Zdecydowałam, że pójdę na ten film nawet nie oglądając zwiastunu i tylko z dwóch powodów. Pierwszy z nich to Dylan O’Brien. Aktor wcielający się
w rolę głównego bohatera zdobył moje serce (aż wstyd się przyznać) w serialu
Teen Wolf. Drugi powód - film oparty na „best-selling
novel”, o której w Polsce mało kto słyszał, a ja jeszcze nie miałam okazji jej
przeczytać. Ciekawe świata wraz z ukochanym Brudnopisem założyłyśmy nowiutkie
rajstopy i ruszyłyśmy do kina.
Thomas budzi się w windzie. Nie pamięta kim jest, co
wcześniej robił i nie wie, gdzie właśnie trafił. Strefa – bo tak nazywa się to miejsce, jest otwartą przestrzenią otoczoną wielkim murem. Thomas nie jest sam, co
miesiąc metalowa klatka wyrzuca na powierzchnię Strefy nowego chłopaka wraz z
zapasami umożliwiającymi przeżycie. Kilkudziesięciu młodych mężczyzn nie
potrafi znaleźć wyjścia z tej pułapki. Mur otaczający Strefę to labirynt.
Labirynt, który co noc zmienia swój rozkład jak żywy organizm. Oprócz tego
zamieszkują go Buldożercy – stwory, które nie są nastawione zbyt przyjaźnie do
mieszkańców Strefy. Kłopotów i pytań bez odpowiedzi jest aż nadto, szczególnie gdy winda przywozi nie chłopca, a dziewczynę z informacją o tym, że jest to ostatnią osobą, która do nich dołączyła. Thomas za wszelką cenę postanawia przeżyć i wydostać się z labiryntu.
Film trzyma w napięciu do ostatnich minut. Aktorzy poradzili sobie naprawdę dobrze w przekazaniu emocji jakie mogłyby towarzyszyć ludziom w takich okolicznościach. Strach, panika, agresja i nadzieja - te uczucia kłębią się na każdym kadrze. Jednym z najważniejszych przesłań filmu jest to, że mimo wszystko powinniśmy walczyć do końca, nawet jeżeli znajdujemy się w sytuacji, która pozornie jest bez wyjścia. Z pewnością takich przeciwności nie pokonamy w pojedynkę, tylko wraz przyjaciółmi, a w obecnych czasach zapominamy jak bardzo ważne są kontakty międzyludzkie.
Czytałam wiele negatywnych recenzji, ze względu na
rozbieżności pomiędzy ekranizacją a książką. Jak pisałam wcześniej, nie
czytałam Więźnia Labiryntu i film jako osobne dzieło jest przyjemne dla oka.
Pokusiłabym się o stwierdzenie, że to dzięki naprawdę młodym i zdolnym
aktorom (warto zwrócić uwagę na Ki Hong Lee czy Thomasa Brodie-Sangstera).

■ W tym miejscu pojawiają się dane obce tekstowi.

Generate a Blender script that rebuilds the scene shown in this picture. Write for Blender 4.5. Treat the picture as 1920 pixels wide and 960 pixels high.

Niewykluczone, że zmienię zdanie jak już wezmę do rąk wersję papierową. Film polecam
dla fanów produkcji takich jak Igrzyska
Śmierci czy Equilibrium. Nie
ukrywam też, że niejedna dziewczyna zwróci uwagę nie tylko na efekty
specjalne, ale również na naprawdę przystojne buźki nastolatków. Więzień Labiryntu na pewno nie znajdzie miejsca wśród moich ulubionych filmów, ale na jesienny wieczór spędzony z przyjaciółką to całkiem trafny wybór.